- [What the task asks]:
Set the lines down again exactly, first line through the line that contains "from mathutils import Matrix, Vector", with no pictures.
_ _ _
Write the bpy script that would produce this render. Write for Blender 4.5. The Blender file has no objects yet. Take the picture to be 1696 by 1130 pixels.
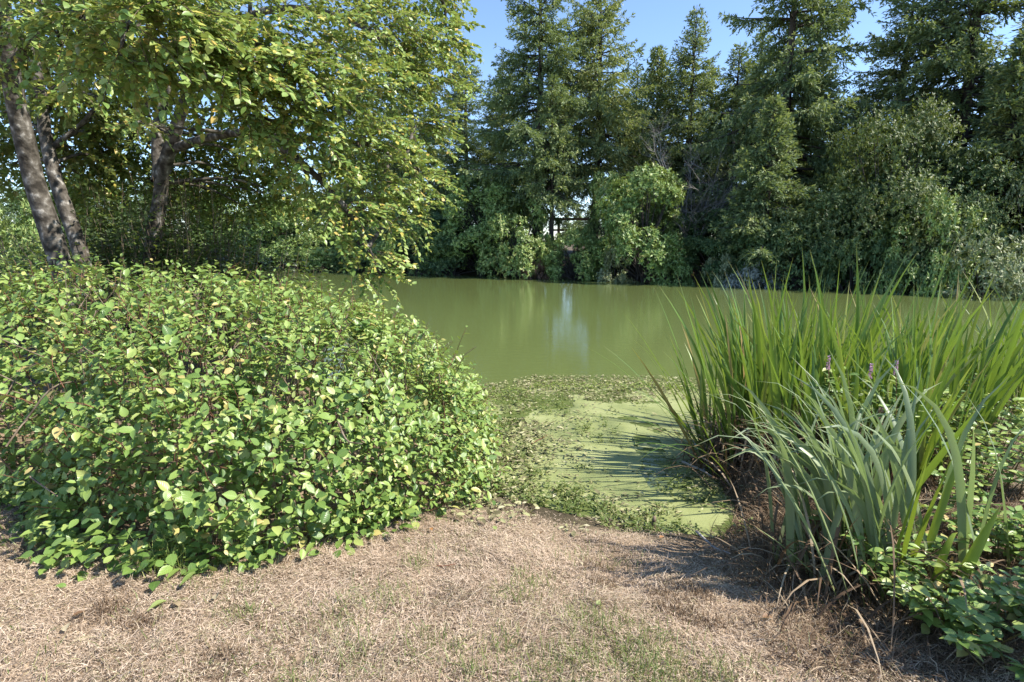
import bpy, math
import numpy as np
from mathutils import Matrix, Vector

# ------------------------------------------------------------------ camera, sky, sun, exposure
S = bpy.context.scene
COL = S.collection
PITCH = math.radians(10.0)
FPX = 942.0
CAM_H = 1.6
cam = bpy.data.cameras.new('camera'); cam.sensor_width = 36; cam.lens = FPX / 1696 * 36
cam.clip_start = 0.05; cam.clip_end = 3000
cam_o = bpy.data.objects.new('camera', cam); COL.objects.link(cam_o)
cam_o.location = (0, 0, CAM_H); cam_o.rotation_euler = (math.pi / 2 - PITCH, 0, 0)
S.camera = cam_o

SUN_EL, SUN_AZ = math.radians(51), math.radians(100)      # azimuth clockwise from +Y
W = bpy.data.worlds.new('World'); S.world = W; W.use_nodes = True
nt = W.node_tree
bg = nt.nodes['Background']; sky = nt.nodes.new('ShaderNodeTexSky')
sky.sky_type = 'NISHITA'; sky.sun_disc = False
sky.sun_elevation = SUN_EL; sky.sun_rotation = SUN_AZ
sky.air_density = 0.8; sky.dust_density = 0.1; sky.ozone_density = 3.0
nt.links.new(sky.outputs[0], bg.inputs[0]); bg.inputs[1].default_value = 0.135
sun = bpy.data.lights.new('sun', 'SUN'); sun.energy = 4.2; sun.angle = math.radians(0.5); sun.color = (1, .94, .84)
sun_o = bpy.data.objects.new('sun', sun); COL.objects.link(sun_o)
to_sun = Vector((math.sin(SUN_AZ) * math.cos(SUN_EL), math.cos(SUN_AZ) * math.cos(SUN_EL), math.sin(SUN_EL)))
sun_o.rotation_euler = to_sun.to_track_quat('Z', 'Y').to_euler(); sun_o.location = (20, -10, 30)
vs = S.view_settings
vs.view_transform = 'Standard'; vs.look = 'None'; vs.gamma = 1; vs.use_curve_mapping = False; vs.exposure = 1.15
S.cycles.max_bounces = 8; S.cycles.transparent_max_bounces = 8

rng = np.random.default_rng(7)
CT, ST = math.cos(PITCH), math.sin(PITCH)

def P(px, py, D):
    """photo pixel and ground distance -> world point"""
    u, v = (px - 848) / FPX, (565 - py) / FPX
    y = CT + v * ST
    return np.array([u / y * D, D, CAM_H + (v * CT - ST) / y * D])

def G(px, py, z):
    u, v = (px - 848) / FPX, (565 - py) / FPX
    t = (z - CAM_H) / (v * CT - ST)
    return np.array([u * t, (CT + v * ST) * t, z])

def project(p):
    d = p - np.array([0, 0, CAM_H])
    f = d[:, 1] * CT - d[:, 2] * ST
    up = d[:, 1] * ST + d[:, 2] * CT
    f = np.where(f < .05, .05, f)
    return 848 + d[:, 0] / f * FPX, 565 - up / f * FPX, f

def unit(a):
    return a / np.maximum(np.linalg.norm(a, axis=-1, keepdims=True), 1e-9)

def smooth(x):
    x = np.clip(x, 0, 1); return x * x * (3 - 2 * x)

def _h(ix, iy, s):
    n = (ix.astype(np.int64) * 374761393 + iy.astype(np.int64) * 668265263 + s * 1442695041) & 0x7fffffff
    n = ((n ^ (n >> 13)) * 1274126177) & 0x7fffffff
    return ((n ^ (n >> 16)) & 0xffff) / 65535.0

def noise(x, y, s=0):
    x = np.asarray(x, float); y = np.asarray(y, float)
    ix, iy = np.floor(x), np.floor(y); fx, fy = smooth(x - ix), smooth(y - iy)
    a, b = _h(ix, iy, s), _h(ix + 1, iy, s); c, d = _h(ix, iy + 1, s), _h(ix + 1, iy + 1, s)
    return (a * (1 - fx) + b * fx) * (1 - fy) + (c * (1 - fx) + d * fx) * fy

def fbm(x, y, s=0, o=3):
    r, a, t = 0, 1.0, 0
    for k in range(o):
        r = r + a * noise(np.asarray(x) * 2 ** k, np.asarray(y) * 2 ** k, s + k); t += a; a *= .5
    return r / t

# ------------------------------------------------------------------ objects
def tag(o, label=None, cat=None, group=None, kind=None):
    if label: o['label'] = label
    if cat: o['category'] = cat
    if group: o['group'] = group
    if kind: o['kind'] = kind
    return o

def empty(name, loc, label, cat, group=None, rz=0, scale=1):
    o = bpy.data.objects.new(name, None); COL.objects.link(o)
    o.location = loc; o.rotation_euler.z = rz
    o.scale = scale if hasattr(scale, '__len__') else (scale,) * 3
    o.empty_display_size = .1
    return tag(o, label, cat, group)

def mesh(name, V, T, mats, uv=None, rnd=None, mi=None, attrs=None, flat=False):
    me = bpy.data.meshes.new(name)
    V = np.ascontiguousarray(V, np.float32); T = np.ascontiguousarray(T, np.int32)
    n = len(T)
    me.vertices.add(len(V)); me.vertices.foreach_set('co', V.ravel())
    me.loops.add(n * 3); me.loops.foreach_set('vertex_index', T.ravel())
    me.polygons.add(n); me.polygons.foreach_set('loop_start', np.arange(0, n * 3, 3, dtype=np.int32))
    if not flat: me.polygons.foreach_set('use_smooth', np.ones(n, bool))
    if mi is not None: me.polygons.foreach_set('material_index', np.asarray(mi, np.int32))
    if uv is not None:
        l = me.uv_layers.new(name='UVMap'); l.data.foreach_set('uv', np.ascontiguousarray(uv[T.ravel()], np.float32).ravel())
    if rnd is not None:
        a = me.attributes.new('rnd', 'FLOAT', 'POINT'); a.data.foreach_set('value', np.ascontiguousarray(rnd, np.float32))
    for k, v in (attrs or {}).items():
        a = me.attributes.new(k, 'FLOAT', 'POINT'); a.data.foreach_set('value', np.ascontiguousarray(v, np.float32))
    for m in (mats if isinstance(mats, (list, tuple)) else [mats]): me.materials.append(m)
    me.update(calc_edges=True); me.validate()
    return me

def link(name, me, parent=None, loc=None):
    o = bpy.data.objects.new(name, me); COL.objects.link(o)
    if parent is not None: o.parent = parent
    if loc is not None: o.location = loc
    return o

class Geo:
    """collects triangles in world space; build() links them as one object"""
    def __init__(s): s.V, s.T, s.U, s.R, s.n = [], [], [], [], 0
    def add(s, V, T, uv=None, rnd=None):
        V = np.asarray(V, float)
        s.V.append(V); s.T.append(np.asarray(T) + s.n); s.n += len(V)
        s.U.append(np.zeros((len(V), 2)) if uv is None else uv)
        s.R.append(np.full(len(V), rng.random()) if rnd is None else np.broadcast_to(rnd, (len(V),)))
        return s
    def data(s): return np.concatenate(s.V), np.concatenate(s.T), np.concatenate(s.U), np.concatenate(s.R)
    def mesh(s, name, mat, off=(0, 0, 0)):
        V, T, U, R = s.data(); return mesh(name, V - np.asarray(off), T, mat, U, R)
    def build(s, name, mat, parent=None, kind=None):
        off = np.array(parent.location) if parent is not None else np.zeros(3)
        o = link(name, s.mesh(name, mat, off), parent)
        if kind: o['kind'] = kind
        return o

def tube(pts, rad, sides=6, jit=0.0, cap=True):
    pts = np.asarray(pts, float); n = len(pts); rad = np.broadcast_to(rad, (n,))
    t = unit(np.gradient(pts, axis=0))
    ref = np.array([0, 0, 1.]) if abs(t[0][2]) < .8 else np.array([1., 0, 0])
    a = unit(np.cross(t, ref)); b = np.cross(t, a)
    th = np.linspace(0, 2 * np.pi, sides, endpoint=False)
    r = rad[:, None] * (1 + jit * (rng.random((n, sides)) - .5))
    V = pts[:, None] + r[..., None] * (np.cos(th)[None, :, None] * a[:, None] + np.sin(th)[None, :, None] * b[:, None])
    V = V.reshape(-1, 3); T = []
    for i in range(n - 1):
        for k in range(sides):
            p, q = i * sides + k, i * sides + (k + 1) % sides
            T += [(p, q, q + sides), (p, q + sides, p + sides)]
    if cap:
        V = np.vstack([V, pts[-1]]); c = len(V) - 1
        T += [((n - 1) * sides + k, (n - 1) * sides + (k + 1) % sides, c) for k in range(sides)]
    return V, np.array(T)

def curve(ctrl, n=12):
    """Catmull-Rom through control points"""
    c = np.asarray(ctrl, float); c = np.vstack([2 * c[0] - c[1], c, 2 * c[-1] - c[-2]])
    out = []
    m = len(c) - 3
    for k in range(n):
        f = k / (n - 1) * m; i = min(int(f), m - 1); t = f - i
        p0, p1, p2, p3 = c[i:i + 4]
        out.append(.5 * (2 * p1 + (p2 - p0) * t + (2 * p0 - 5 * p1 + 4 * p2 - p3) * t * t + (3 * p1 - p0 - 3 * p2 + p3) * t ** 3))
    return np.array(out)

# leaf templates: (across -.5...5, along 0..1), triangles
def leaf_template(rows):
    pts = [(0, 0)]; T = []
    for v, w in rows: pts += [(-w, v), (0, v), (w, v)]
    pts.append((0, 1)); n = len(rows); tip = len(pts) - 1
    T += [(0, 2, 1), (0, 3, 2)]
    for i in range(n - 1):
        a = 1 + 3 * i
        T += [(a, a + 1, a + 4), (a, a + 4, a + 3), (a + 1, a + 2, a + 5), (a + 1, a + 5, a + 4)]
    a = 1 + 3 * (n - 1); T += [(a, a + 1, tip), (a + 1, a + 2, tip)]
    return np.array(pts, float), np.array(T)
OVAL = leaf_template([(.22, .40), (.62, .42)])
OVALD = leaf_template([(.07, .2), (.22, .42), (.42, .5), (.62, .43), (.82, .22), (.93, .08)])
ALD = leaf_template([(.3, .46), (.7, .34)])
ALDD = leaf_template([(.08, .22), (.25, .44), (.45, .5), (.65, .41), (.83, .22)])
DIAM = leaf_template([(.45, .47)])
RHOMB = (np.array([(0, 0), (-.5, .45), (.5, .45), (0, 1)], float), np.array([(0, 3, 1), (0, 2, 3)]))

class Leaves:
    """a cloud of leaves: base, axis, normal, length, width, fold, droop"""
    def __init__(s): s.d = []
    def add(s, p, a, n, L, Wd, fold=.15, droop=.15, rnd=None):
        p = np.atleast_2d(p); N = len(p)
        f = lambda x: np.broadcast_to(np.asarray(x, float), (N,))
        a = unit(np.broadcast_to(a, (N, 3))); n = np.broadcast_to(n, (N, 3))
        n = unit(n - a * (n * a).sum(1, keepdims=True))
        s.d.append((p, a, n, f(L), f(Wd), f(fold), f(droop), f(rng.random(N) if rnd is None else rnd)))
    def cat(s): return [np.concatenate(x) for x in zip(*s.d)]
    def geo(s, tpl, sel=None):
        p, a, n, L, Wd, fo, dr, r = s.cat()
        if sel is not None: p, a, n, L, Wd, fo, dr, r = (x[sel] for x in (p, a, n, L, Wd, fo, dr, r))
        b = np.cross(a, n); uvs, T = tpl; K = len(uvs); N = len(p)
        u, v = uvs[:, 0][None, :, None], uvs[:, 1][None, :, None]
        w = fo[:, None] * np.abs(uvs[:, 0])[None] * 2 * Wd[:, None] * .5 - dr[:, None] * (uvs[:, 1] ** 2)[None] * L[:, None]
        V = p[:, None] + a[:, None] * v * L[:, None, None] + b[:, None] * u * Wd[:, None, None] + n[:, None] * w[..., None]
        TT = (T[None] + (np.arange(N) * K)[:, None, None]).reshape(-1, 3)
        g = Geo(); g.add(V.reshape(-1, 3), TT, np.tile(uvs + [.5, 0], (N, 1)), np.repeat(r, K)); return g
    def split(s, parent, mat, tpl, tpld, count, name='leaf', stuff='foliage'):
        """the leaves that show largest become parts, the rest one stuff part"""
        p, a, n, L, Wd, fo, dr, r = s.cat()
        c = p + a * L[:, None] * .5
        x, y, f = project(c)
        view = c - np.array([0, 0, CAM_H]); face = np.abs((unit(view) * n).sum(1))
        ok = (x > 5) & (x < 1690) & (y > 5) & (y < 1125) & (f > .3)
        cell = (x // 16).astype(int) * 1000 + (y // 16).astype(int)
        order = np.argsort(f); order = order[ok[order]]
        _, first = np.unique(cell[order], return_index=True)
        cand = order[first]
        size = (np.sqrt(L * Wd * face) / f)[cand]
        pick = cand[np.argsort(-size)[:count]]
        var = []
        for k in range(5):
            lv = Leaves(); lv.add((0, 0, 0), (0, 1, 0), (0, 0, 1), 1, 1, [.05, .15, .25, .1, .2][k], [.05, .12, .2, .25, .0][k], 0)
            var.append(lv.geo(tpld).mesh(name, mat))
        off = np.array(parent.location)
        for j, i in enumerate(pick):
            o = link(name, var[j % 5], parent)
            b = np.cross(a[i], n[i])
            M = Matrix.Identity(4)
            for q in range(3):
                M[q][0] = b[q] * Wd[i]; M[q][1] = a[i][q] * L[i]; M[q][2] = n[i][q] * L[i]; M[q][3] = p[i][q] - off[q]
            o.matrix_local = M
        keep = np.ones(len(p), bool); keep[pick] = False
        far = f > 6.9
        gg = s.geo(tpl, keep & ~far)
        if (keep & far).any(): gg.add(*s.geo(DIAM, keep & far).data())
        return gg.build(stuff, mat, parent, 'stuff')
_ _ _
- [Completed task]:
Write the bpy script that would produce this render. Write for Blender 4.5. The Blender file has no objects yet. Take the picture to be 1696 by 1130 pixels.
import bpy, math
import numpy as np
from mathutils import Matrix, Vector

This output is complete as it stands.